I laugh every time I read this excerpt. Zev utilizes a time-honored tactic of comedy here: bad guys, trying to gain the upper hand over the good guys, try an unconventional method of warfare, only to have it blow up in their face. Crabb and Doyle, Harry and Marv (Home Alone), Wile E. Coyote–this comedic trope appears across generations and forms for a reason. It works. 

And Zev pulls it off masterfully here. 

He first establishes their silliness and stupidity by creating an argument about that very subject: ‘“Why are you so smart and I’m so dumb? That’s not fair!” protested another alien.’ I just love this. He’s just smart enough to realize how dumb he is, which leads to anger–not at himself, but at his smarter friend for getting a better lot, as if intelligence were a kind of poker hand. The other alien retorts that it’s his problem for being so dumb, which sets up the quizzical and brilliant line, “It’s your problem that you’re so smart!”’ 

Then comes the plan. They’re going to tame the Gremlin using ‘glorfberries and rubber bands,’ setting their own destruction in motion. Their ultimate undoing is their lack of preparedness and haste: ‘“For it not to try to kill you, you must feed it a cookie-’ started an alien.” “Ok, ok, we get the gist.”’ Zev understands that the comedy only works if these aliens deserve it. 
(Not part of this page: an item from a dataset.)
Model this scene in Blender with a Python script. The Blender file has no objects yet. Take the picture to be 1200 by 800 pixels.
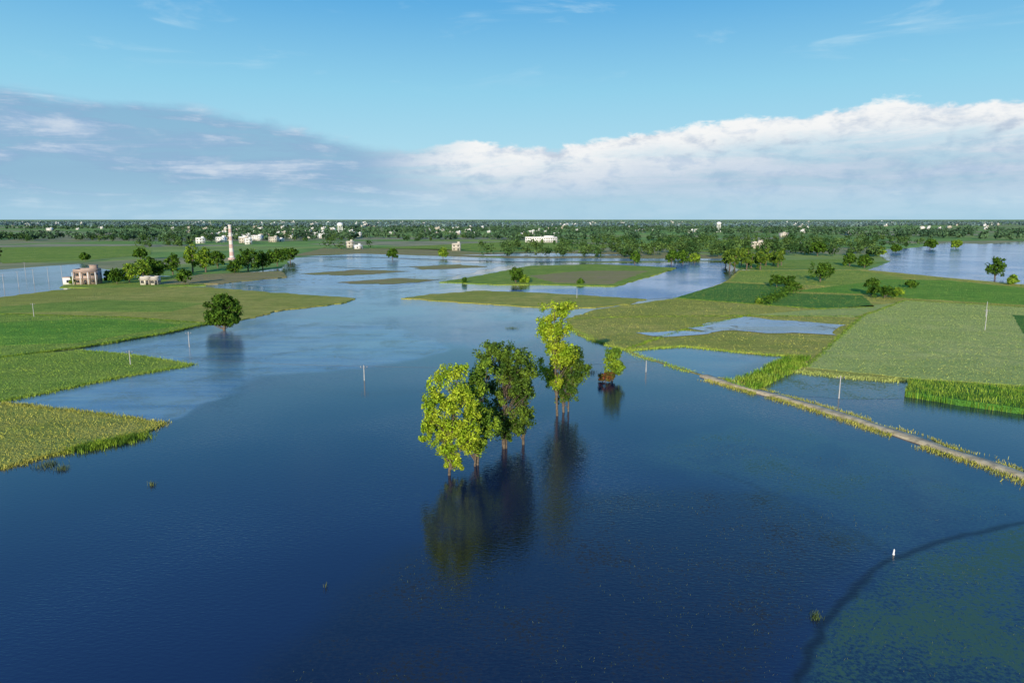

And finally, the execution. ‘Gremmy’ starts out toward the blue aliens, but turns around halfway and runs straight back to his captors. It’s subtle, but I like that Zev puts, ‘The Gremlin ran faster than it did to get the glorfberries and rubber bands…’ He’s getting our momentum moving in one direction, then switches abruptly–the gremlin is moving faster than it did to get the food, so it must really mean business now. But, no, wait, why has it stopped? And why is it heading back our way?!

Because a cookie a day keeps the Gremlin away, of course.